-- START --

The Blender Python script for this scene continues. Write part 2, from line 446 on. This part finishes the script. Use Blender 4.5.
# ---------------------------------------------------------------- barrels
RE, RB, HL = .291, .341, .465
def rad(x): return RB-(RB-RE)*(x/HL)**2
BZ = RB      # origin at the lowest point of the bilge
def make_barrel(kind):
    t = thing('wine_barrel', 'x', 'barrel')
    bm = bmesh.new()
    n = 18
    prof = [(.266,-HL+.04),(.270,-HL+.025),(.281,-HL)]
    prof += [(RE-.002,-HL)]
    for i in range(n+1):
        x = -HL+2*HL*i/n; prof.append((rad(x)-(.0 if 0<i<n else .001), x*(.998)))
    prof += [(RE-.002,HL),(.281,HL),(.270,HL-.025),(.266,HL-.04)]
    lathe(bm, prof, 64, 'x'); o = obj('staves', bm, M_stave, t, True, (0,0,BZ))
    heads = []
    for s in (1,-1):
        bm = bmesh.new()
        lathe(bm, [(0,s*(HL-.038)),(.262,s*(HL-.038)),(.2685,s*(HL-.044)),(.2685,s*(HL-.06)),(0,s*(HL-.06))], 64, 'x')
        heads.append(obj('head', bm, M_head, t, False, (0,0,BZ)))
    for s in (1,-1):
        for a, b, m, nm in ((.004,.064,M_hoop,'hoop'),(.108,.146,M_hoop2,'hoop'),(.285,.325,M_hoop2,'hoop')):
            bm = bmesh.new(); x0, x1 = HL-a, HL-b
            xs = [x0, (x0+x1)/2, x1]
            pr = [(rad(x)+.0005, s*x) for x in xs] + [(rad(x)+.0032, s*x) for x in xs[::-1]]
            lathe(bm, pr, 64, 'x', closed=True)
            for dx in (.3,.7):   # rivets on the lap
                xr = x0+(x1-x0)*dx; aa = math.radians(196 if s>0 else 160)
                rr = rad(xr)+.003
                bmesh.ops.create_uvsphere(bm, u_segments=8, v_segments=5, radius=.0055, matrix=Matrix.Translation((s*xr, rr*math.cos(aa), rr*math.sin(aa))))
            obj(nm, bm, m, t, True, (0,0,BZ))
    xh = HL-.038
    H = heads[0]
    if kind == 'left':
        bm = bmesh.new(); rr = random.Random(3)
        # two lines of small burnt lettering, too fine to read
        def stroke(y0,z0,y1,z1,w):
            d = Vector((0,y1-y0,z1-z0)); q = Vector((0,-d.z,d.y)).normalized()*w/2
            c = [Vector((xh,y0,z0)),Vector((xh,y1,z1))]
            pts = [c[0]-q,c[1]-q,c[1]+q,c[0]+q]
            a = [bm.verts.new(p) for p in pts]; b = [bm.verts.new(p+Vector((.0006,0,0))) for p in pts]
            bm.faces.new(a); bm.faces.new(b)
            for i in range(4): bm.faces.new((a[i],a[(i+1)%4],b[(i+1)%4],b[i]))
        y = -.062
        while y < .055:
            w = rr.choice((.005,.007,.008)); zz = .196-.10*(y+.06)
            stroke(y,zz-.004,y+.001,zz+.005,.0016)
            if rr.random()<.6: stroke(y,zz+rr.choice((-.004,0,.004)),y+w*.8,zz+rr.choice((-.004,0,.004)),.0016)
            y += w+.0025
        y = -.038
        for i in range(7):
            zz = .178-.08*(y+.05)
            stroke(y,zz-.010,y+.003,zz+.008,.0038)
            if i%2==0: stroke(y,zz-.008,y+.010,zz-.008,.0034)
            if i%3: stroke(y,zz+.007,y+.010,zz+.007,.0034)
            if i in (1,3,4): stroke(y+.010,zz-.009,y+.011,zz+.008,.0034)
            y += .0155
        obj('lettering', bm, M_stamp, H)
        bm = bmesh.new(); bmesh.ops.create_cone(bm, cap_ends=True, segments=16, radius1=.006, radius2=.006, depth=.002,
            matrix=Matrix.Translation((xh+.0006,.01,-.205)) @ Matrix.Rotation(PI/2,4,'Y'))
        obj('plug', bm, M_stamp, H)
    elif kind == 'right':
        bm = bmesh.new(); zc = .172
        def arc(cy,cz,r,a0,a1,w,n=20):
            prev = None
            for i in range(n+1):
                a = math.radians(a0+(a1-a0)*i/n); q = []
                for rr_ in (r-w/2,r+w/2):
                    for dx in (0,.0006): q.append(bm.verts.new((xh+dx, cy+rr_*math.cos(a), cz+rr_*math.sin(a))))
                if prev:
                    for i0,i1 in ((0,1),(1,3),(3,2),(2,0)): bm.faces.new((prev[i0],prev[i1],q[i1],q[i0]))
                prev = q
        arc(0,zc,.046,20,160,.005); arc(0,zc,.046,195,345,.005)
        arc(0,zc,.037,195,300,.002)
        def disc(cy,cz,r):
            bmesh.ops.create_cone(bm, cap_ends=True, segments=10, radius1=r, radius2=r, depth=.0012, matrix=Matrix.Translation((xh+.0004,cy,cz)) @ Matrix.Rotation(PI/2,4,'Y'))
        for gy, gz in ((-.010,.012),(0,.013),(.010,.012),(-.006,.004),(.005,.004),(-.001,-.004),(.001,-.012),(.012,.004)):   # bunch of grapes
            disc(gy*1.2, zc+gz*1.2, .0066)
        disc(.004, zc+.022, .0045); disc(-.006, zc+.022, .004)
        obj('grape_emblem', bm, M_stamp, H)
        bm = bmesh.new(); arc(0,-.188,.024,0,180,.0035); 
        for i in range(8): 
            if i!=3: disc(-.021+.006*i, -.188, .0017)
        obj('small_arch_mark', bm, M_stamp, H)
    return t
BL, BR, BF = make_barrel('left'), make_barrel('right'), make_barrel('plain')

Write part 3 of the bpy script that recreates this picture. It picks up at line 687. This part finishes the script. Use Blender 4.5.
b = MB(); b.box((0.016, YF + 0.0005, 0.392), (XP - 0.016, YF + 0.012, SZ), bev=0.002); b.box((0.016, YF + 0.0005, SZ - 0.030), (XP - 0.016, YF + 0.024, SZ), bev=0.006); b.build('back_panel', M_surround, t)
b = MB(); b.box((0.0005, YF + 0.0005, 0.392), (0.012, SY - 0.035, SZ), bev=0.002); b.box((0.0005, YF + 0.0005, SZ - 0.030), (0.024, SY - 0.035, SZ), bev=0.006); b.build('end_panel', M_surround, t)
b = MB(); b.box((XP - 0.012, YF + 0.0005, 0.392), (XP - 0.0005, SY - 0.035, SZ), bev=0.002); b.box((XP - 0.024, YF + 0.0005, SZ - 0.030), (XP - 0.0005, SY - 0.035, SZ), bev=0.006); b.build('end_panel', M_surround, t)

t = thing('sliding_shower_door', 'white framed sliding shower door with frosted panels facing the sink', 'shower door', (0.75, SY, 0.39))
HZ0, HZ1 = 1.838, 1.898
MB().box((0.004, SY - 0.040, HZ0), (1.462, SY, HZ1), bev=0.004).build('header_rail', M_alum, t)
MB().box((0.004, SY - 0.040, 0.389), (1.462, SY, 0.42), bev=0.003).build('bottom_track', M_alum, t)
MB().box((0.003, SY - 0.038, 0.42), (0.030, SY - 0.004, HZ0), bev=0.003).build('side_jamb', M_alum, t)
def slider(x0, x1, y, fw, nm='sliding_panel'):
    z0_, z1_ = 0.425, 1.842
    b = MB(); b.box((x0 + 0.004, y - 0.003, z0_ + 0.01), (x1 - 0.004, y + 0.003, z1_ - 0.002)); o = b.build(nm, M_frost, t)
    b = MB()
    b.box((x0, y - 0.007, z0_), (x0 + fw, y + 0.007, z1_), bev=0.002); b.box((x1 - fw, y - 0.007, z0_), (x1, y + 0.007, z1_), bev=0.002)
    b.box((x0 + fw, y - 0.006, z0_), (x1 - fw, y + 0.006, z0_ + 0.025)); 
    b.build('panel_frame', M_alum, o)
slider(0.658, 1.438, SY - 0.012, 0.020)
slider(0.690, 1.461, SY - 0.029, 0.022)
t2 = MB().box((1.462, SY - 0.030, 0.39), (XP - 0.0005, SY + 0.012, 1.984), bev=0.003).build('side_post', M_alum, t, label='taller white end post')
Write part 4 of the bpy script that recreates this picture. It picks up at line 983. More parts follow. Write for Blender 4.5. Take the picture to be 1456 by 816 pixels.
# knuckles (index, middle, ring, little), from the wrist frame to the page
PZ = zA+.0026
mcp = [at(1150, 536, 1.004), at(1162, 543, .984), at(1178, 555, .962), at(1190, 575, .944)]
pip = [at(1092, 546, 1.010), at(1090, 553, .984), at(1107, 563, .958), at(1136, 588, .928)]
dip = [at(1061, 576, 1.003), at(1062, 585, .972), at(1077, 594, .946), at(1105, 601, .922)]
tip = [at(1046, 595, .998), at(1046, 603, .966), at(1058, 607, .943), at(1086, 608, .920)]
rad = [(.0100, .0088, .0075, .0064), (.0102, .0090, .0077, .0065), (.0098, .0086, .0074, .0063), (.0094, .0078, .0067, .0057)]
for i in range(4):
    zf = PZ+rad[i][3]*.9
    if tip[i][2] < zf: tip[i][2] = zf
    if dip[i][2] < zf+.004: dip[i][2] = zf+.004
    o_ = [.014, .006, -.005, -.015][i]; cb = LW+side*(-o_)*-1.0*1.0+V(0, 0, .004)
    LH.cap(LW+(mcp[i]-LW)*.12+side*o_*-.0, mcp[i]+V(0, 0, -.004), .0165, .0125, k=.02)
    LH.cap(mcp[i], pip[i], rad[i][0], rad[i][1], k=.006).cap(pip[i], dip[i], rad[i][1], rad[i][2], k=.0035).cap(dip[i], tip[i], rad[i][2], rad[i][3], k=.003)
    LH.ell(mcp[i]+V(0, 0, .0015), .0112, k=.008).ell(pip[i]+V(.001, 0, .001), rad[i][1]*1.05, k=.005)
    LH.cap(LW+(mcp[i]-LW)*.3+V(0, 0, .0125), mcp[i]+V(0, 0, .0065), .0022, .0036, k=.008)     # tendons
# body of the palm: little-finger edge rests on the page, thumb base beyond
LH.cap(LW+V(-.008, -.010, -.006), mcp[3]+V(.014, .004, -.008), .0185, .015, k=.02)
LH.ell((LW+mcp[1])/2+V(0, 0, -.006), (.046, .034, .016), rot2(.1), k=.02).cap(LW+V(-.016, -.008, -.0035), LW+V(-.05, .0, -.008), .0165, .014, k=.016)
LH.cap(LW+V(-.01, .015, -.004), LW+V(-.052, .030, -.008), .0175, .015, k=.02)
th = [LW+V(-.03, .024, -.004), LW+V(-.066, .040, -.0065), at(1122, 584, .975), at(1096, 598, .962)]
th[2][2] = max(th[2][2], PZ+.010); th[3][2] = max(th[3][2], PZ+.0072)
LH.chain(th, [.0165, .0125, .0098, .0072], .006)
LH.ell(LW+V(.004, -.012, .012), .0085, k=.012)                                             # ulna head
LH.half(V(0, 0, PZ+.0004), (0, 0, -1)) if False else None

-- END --

__PROBLEM REQUIREMENTS__
Where a line of the records above holds the word "recreates", copy that line.

__OUTPUT BELOW__
Write part 3 of the bpy script that recreates this picture. It picks up at line 687. This part finishes the script. Use Blender 4.5.
Write part 4 of the bpy script that recreates this picture. It picks up at line 983. More parts follow. Write for Blender 4.5. Take the picture to be 1456 by 816 pixels.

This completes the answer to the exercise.